━━━━━ SUPPLIED INFORMATION

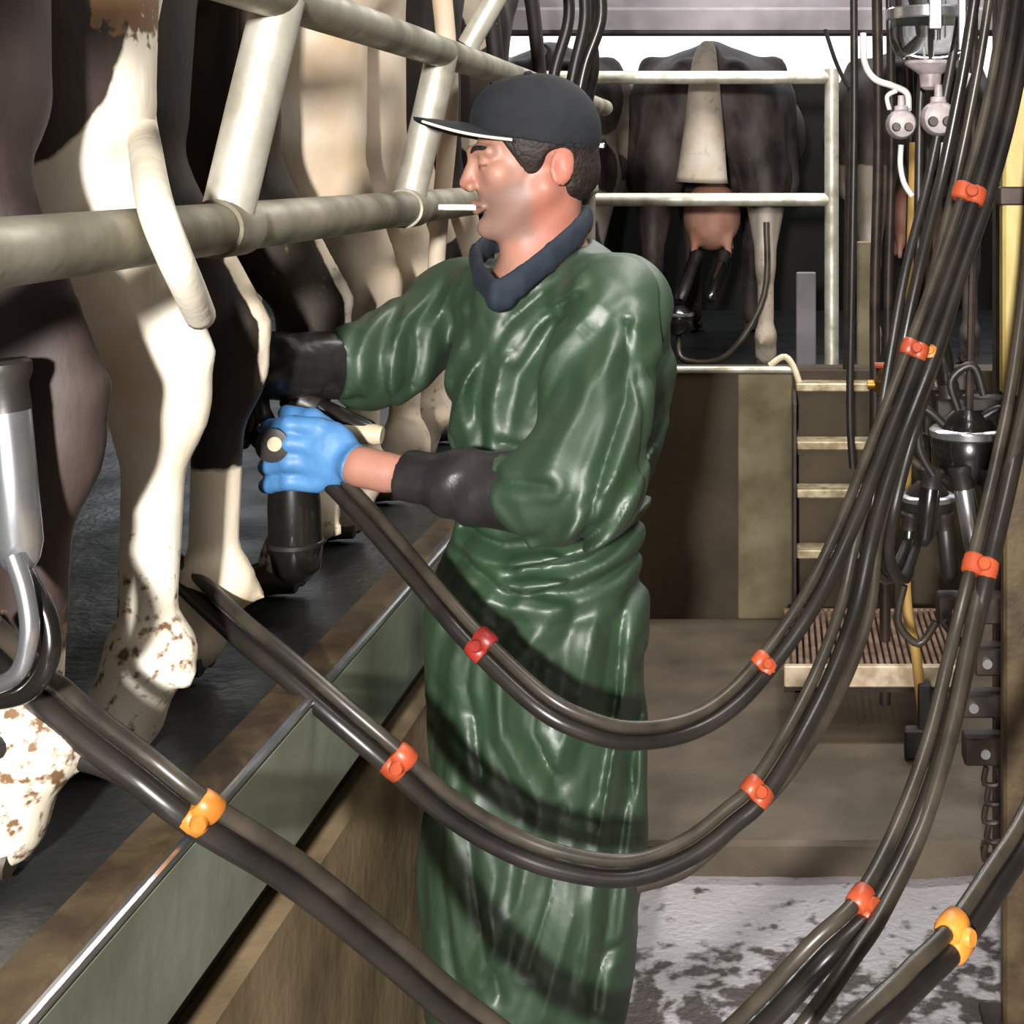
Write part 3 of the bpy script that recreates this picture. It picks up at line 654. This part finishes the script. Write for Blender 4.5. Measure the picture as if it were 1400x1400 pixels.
def patch_a(L):
    x, y, z = L.T
    w = sstep(.02, -.03, y + .38 * np.clip(z - .65, 0, 1))                                   # right-hand half white
    w = np.maximum(w, sstep(.27, .20, z) * .9)                       # white sock on the dark leg
    return w * sstep(1.08, 1.0, z)
def dirt_a(L):
    x, y, z = L.T
    return .10 + .40 * sstep(.38, .2, z) - .1 * sstep(.14, .06, z) + .9 * sstep(.83, .9, z - .1 * x) * (y < -.05) + .1 * (y > 0) * (z < .3)
tailA = [(-.785, 1.62, 2.23), (-.755, 1.74, 2.16), (-.80, 1.90, 1.98), pt(190, 60, 1.95), pt(192, 150, 1.88), pt(200, 212, 1.62), pt(212, 280, 1.425), pt(236, 345, 1.41), pt(258, 395, 1.46), pt(274, 432, 1.54)]
cow('cow', (-.685, 1.62, ZP), PI, 'nearest cow, dark body with a white right hind leg and white tail over the rail', 'cows lined up on the left platform', M['coat_a'], patch_a, dirt_a,
    h=.011, leg=.14, tail=tailA, tail_r=(.021, .0155), bud=dict(r=.14, x=.20, hx=.0), width=.95)
cow('cow', (-.722, 2.26, ZP), PI, 'dark brown cow with pale lower hind leg, second along the rail', 'cows lined up on the left platform', M['coat_b'],
    lambda L: np.maximum(sstep(.33, .27, L[:, 2]), sstep(.012, -.006, L[:, 0] - np.clip((L[:, 2] - .5) * .54, 0, .3)) * sstep(.66, .56, L[:, 2])), lambda L: .04 + .2 * sstep(.2, .1, L[:, 2]) + .3 * (L[:, 1] < 0) * (L[:, 2] < .6),
    h=.013, leg=.20, tail_patch=0., bud=dict(x=.24, hx=.0, r=.13), tail=[(-.84, 2.3, 2.2), (-.83, 2.31, 2.0), (-.84, 2.32, 1.75), (-.85, 2.30, 1.5)])
cow('cow', (-.69, 2.98, ZP), PI, 'cream-white cow whose pale thigh shows between the two rail posts', 'cows lined up on the left platform', M['coat_c'],
    lambda L: 1 - sstep(.58, .68, fbm(L * 3.1 + 4, 2)) * (L[:, 0] > .75), lambda L: .12 + .25 * sstep(.4, .2, L[:, 2]), h=.016, leg=.16, tail_patch=1., bud=dict(x=.22))
cow('cow', (-.72, 3.66, ZP), PI, 'black and white cow just behind the man’s face and cap brim', 'cows lined up on the left platform', M['coat_c'],
    lambda L: sstep(.72, .66, L[:, 2] - .3 * L[:, 1]) * sstep(.36, .44, fbm(L * 4.3 + 9, 2)), lambda L: .12 + .3 * sstep(.5, .2, L[:, 2]), h=.018, leg=.16, tail_patch=0.)
cow('cow', (-.72, 4.34, ZP), PI, 'dark mottled cow farthest along the left platform, above the cap', 'cows lined up on the left platform', M['coat_c'],
    lambda L: sstep(.56, .62, fbm(L * 5 + 2, 3)), lambda L: .2 + .3 * sstep(.5, .2, L[:, 2]), h=.02, leg=.16, tail_patch=0.)
# cows behind the gate, seen from behind
ZB = .78; GRP = 'cows standing behind the back gate'
def bgpatch(L):
    x, y, z = L.T
    w = sstep(.10, .05, np.abs(y) + .12 * (z - .9)) * sstep(.3, .2, x) * .75
    return np.maximum(w, (y < -.05) * sstep(.72, .62, z) * (x < .35))
def bgdirt(L): return .25 + .15 * sstep(.6, .3, L[:, 2])
c0 = pt(968, 0, 6.0)[0]
cow('cow', (c0, 6.0, ZB), PI / 2, 'grey-black cow seen from behind in the centre of the back gate, pale tail', GRP, M['coat_bg'], bgpatch, bgdirt, h=.018, leg=.235, width=1.25, sc=1.0,
    tail=[(c0, 5.98, ZB + 1.34), (c0 - .01, 5.93, ZB + 1.25), (c0 - .012, 5.90, ZB + 1.0), (c0 - .02, 5.90, ZB + .78)], tail_r=(.028, .108), tail_patch=.62)
c1 = pt(1262, 0, 6.1)[0]
cow('cow', (c1, 6.1, ZB), PI / 2, 'dark cow seen from behind right of the gate post, pale flank low down', GRP, M['coat_bg'],
    lambda L: sstep(.0, .05, L[:, 1]) * sstep(.9, .8, L[:, 2]), bgdirt, h=.02, leg=.21, width=1.15, tail_patch=0.)
c2 = pt(735, 0, 6.05)[0]
cow('cow', (c2, 6.05, ZB), PI / 2, 'cow seen from behind at the gate, mostly hidden by the man’s cap', GRP, M['coat_bg'],
    lambda L: sstep(.5, .58, fbm(L * 4, 2)), bgdirt, h=.02, leg=.21, width=1.15, tail_patch=0.)
# cluster under the middle far cow
fc = thing('milking_cluster', (c0 - .07, 6.15, ZB + .3), 'dark milking cluster hanging under the cow behind the gate', 'milking cluster')
cc = np.array([c0 - .12, 6.0, ZB + .22]); claw(fc, cc, .06)
for dx, dy in ((-.06, .28), (.06, .28), (-.07, .42), (.07, .42)):
    teat_cup(fc, (c0 + dx, 6.0 + dy, ZB + .47), (c0 - .06 + dx, 6.05, ZB + .28), .024, 'rubber' if dx < 0 else 'smoke')
MB().tube([cc + [0, 0, -.06], cc + [.02, -.05, -.16], cc + [.2, -.1, -.14], cc + [.35, -.1, .1], cc + [.36, -.1, .4]], .013, 10, sub=5).build('outlet_hose', M['hose2'], fc)
q = MB().tube([pt(1052, 500, 5.0), pt(1074, 488, 5.0), pt(1090, 515, 4.97), pt(1098, 560, 4.96), pt(1090, 620, 4.96)], .011, 10, sub=5).build('pale_rope', M['cream'])
props(q, 'pale dirty rope looped over the end wall below the far cow’s leg', 'rope')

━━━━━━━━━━

DESCRIPTION OF THE TASK: Repeat the data above exactly, but not the pictures.

OUTPUT FOR THIS TASK:
Write part 3 of the bpy script that recreates this picture. It picks up at line 654. This part finishes the script. Write for Blender 4.5. Measure the picture as if it were 1400x1400 pixels.
def patch_a(L):
    x, y, z = L.T
    w = sstep(.02, -.03, y + .38 * np.clip(z - .65, 0, 1))                                   # right-hand half white
    w = np.maximum(w, sstep(.27, .20, z) * .9)                       # white sock on the dark leg
    return w * sstep(1.08, 1.0, z)
def dirt_a(L):
    x, y, z = L.T
    return .10 + .40 * sstep(.38, .2, z) - .1 * sstep(.14, .06, z) + .9 * sstep(.83, .9, z - .1 * x) * (y < -.05) + .1 * (y > 0) * (z < .3)
tailA = [(-.785, 1.62, 2.23), (-.755, 1.74, 2.16), (-.80, 1.90, 1.98), pt(190, 60, 1.95), pt(192, 150, 1.88), pt(200, 212, 1.62), pt(212, 280, 1.425), pt(236, 345, 1.41), pt(258, 395, 1.46), pt(274, 432, 1.54)]
cow('cow', (-.685, 1.62, ZP), PI, 'nearest cow, dark body with a white right hind leg and white tail over the rail', 'cows lined up on the left platform', M['coat_a'], patch_a, dirt_a,
    h=.011, leg=.14, tail=tailA, tail_r=(.021, .0155), bud=dict(r=.14, x=.20, hx=.0), width=.95)
cow('cow', (-.722, 2.26, ZP), PI, 'dark brown cow with pale lower hind leg, second along the rail', 'cows lined up on the left platform', M['coat_b'],
    lambda L: np.maximum(sstep(.33, .27, L[:, 2]), sstep(.012, -.006, L[:, 0] - np.clip((L[:, 2] - .5) * .54, 0, .3)) * sstep(.66, .56, L[:, 2])), lambda L: .04 + .2 * sstep(.2, .1, L[:, 2]) + .3 * (L[:, 1] < 0) * (L[:, 2] < .6),
    h=.013, leg=.20, tail_patch=0., bud=dict(x=.24, hx=.0, r=.13), tail=[(-.84, 2.3, 2.2), (-.83, 2.31, 2.0), (-.84, 2.32, 1.75), (-.85, 2.30, 1.5)])
cow('cow', (-.69, 2.98, ZP), PI, 'cream-white cow whose pale thigh shows between the two rail posts', 'cows lined up on the left platform', M['coat_c'],
    lambda L: 1 - sstep(.58, .68, fbm(L * 3.1 + 4, 2)) * (L[:, 0] > .75), lambda L: .12 + .25 * sstep(.4, .2, L[:, 2]), h=.016, leg=.16, tail_patch=1., bud=dict(x=.22))
cow('cow', (-.72, 3.66, ZP), PI, 'black and white cow just behind the man’s face and cap brim', 'cows lined up on the left platform', M['coat_c'],
    lambda L: sstep(.72, .66, L[:, 2] - .3 * L[:, 1]) * sstep(.36, .44, fbm(L * 4.3 + 9, 2)), lambda L: .12 + .3 * sstep(.5, .2, L[:, 2]), h=.018, leg=.16, tail_patch=0.)
cow('cow', (-.72, 4.34, ZP), PI, 'dark mottled cow farthest along the left platform, above the cap', 'cows lined up on the left platform', M['coat_c'],
    lambda L: sstep(.56, .62, fbm(L * 5 + 2, 3)), lambda L: .2 + .3 * sstep(.5, .2, L[:, 2]), h=.02, leg=.16, tail_patch=0.)
# cows behind the gate, seen from behind
ZB = .78; GRP = 'cows standing behind the back gate'
def bgpatch(L):
    x, y, z = L.T
    w = sstep(.10, .05, np.abs(y) + .12 * (z - .9)) * sstep(.3, .2, x) * .75
    return np.maximum(w, (y < -.05) * sstep(.72, .62, z) * (x < .35))
def bgdirt(L): return .25 + .15 * sstep(.6, .3, L[:, 2])
c0 = pt(968, 0, 6.0)[0]
cow('cow', (c0, 6.0, ZB), PI / 2, 'grey-black cow seen from behind in the centre of the back gate, pale tail', GRP, M['coat_bg'], bgpatch, bgdirt, h=.018, leg=.235, width=1.25, sc=1.0,
    tail=[(c0, 5.98, ZB + 1.34), (c0 - .01, 5.93, ZB + 1.25), (c0 - .012, 5.90, ZB + 1.0), (c0 - .02, 5.90, ZB + .78)], tail_r=(.028, .108), tail_patch=.62)
c1 = pt(1262, 0, 6.1)[0]
cow('cow', (c1, 6.1, ZB), PI / 2, 'dark cow seen from behind right of the gate post, pale flank low down', GRP, M['coat_bg'],
    lambda L: sstep(.0, .05, L[:, 1]) * sstep(.9, .8, L[:, 2]), bgdirt, h=.02, leg=.21, width=1.15, tail_patch=0.)
c2 = pt(735, 0, 6.05)[0]
cow('cow', (c2, 6.05, ZB), PI / 2, 'cow seen from behind at the gate, mostly hidden by the man’s cap', GRP, M['coat_bg'],
    lambda L: sstep(.5, .58, fbm(L * 4, 2)), bgdirt, h=.02, leg=.21, width=1.15, tail_patch=0.)
# cluster under the middle far cow
fc = thing('milking_cluster', (c0 - .07, 6.15, ZB + .3), 'dark milking cluster hanging under the cow behind the gate', 'milking cluster')
cc = np.array([c0 - .12, 6.0, ZB + .22]); claw(fc, cc, .06)
for dx, dy in ((-.06, .28), (.06, .28), (-.07, .42), (.07, .42)):
    teat_cup(fc, (c0 + dx, 6.0 + dy, ZB + .47), (c0 - .06 + dx, 6.05, ZB + .28), .024, 'rubber' if dx < 0 else 'smoke')
MB().tube([cc + [0, 0, -.06], cc + [.02, -.05, -.16], cc + [.2, -.1, -.14], cc + [.35, -.1, .1], cc + [.36, -.1, .4]], .013, 10, sub=5).build('outlet_hose', M['hose2'], fc)
q = MB().tube([pt(1052, 500, 5.0), pt(1074, 488, 5.0), pt(1090, 515, 4.97), pt(1098, 560, 4.96), pt(1090, 620, 4.96)], .011, 10, sub=5).build('pale_rope', M['cream'])
props(q, 'pale dirty rope looped over the end wall below the far cow’s leg', 'rope')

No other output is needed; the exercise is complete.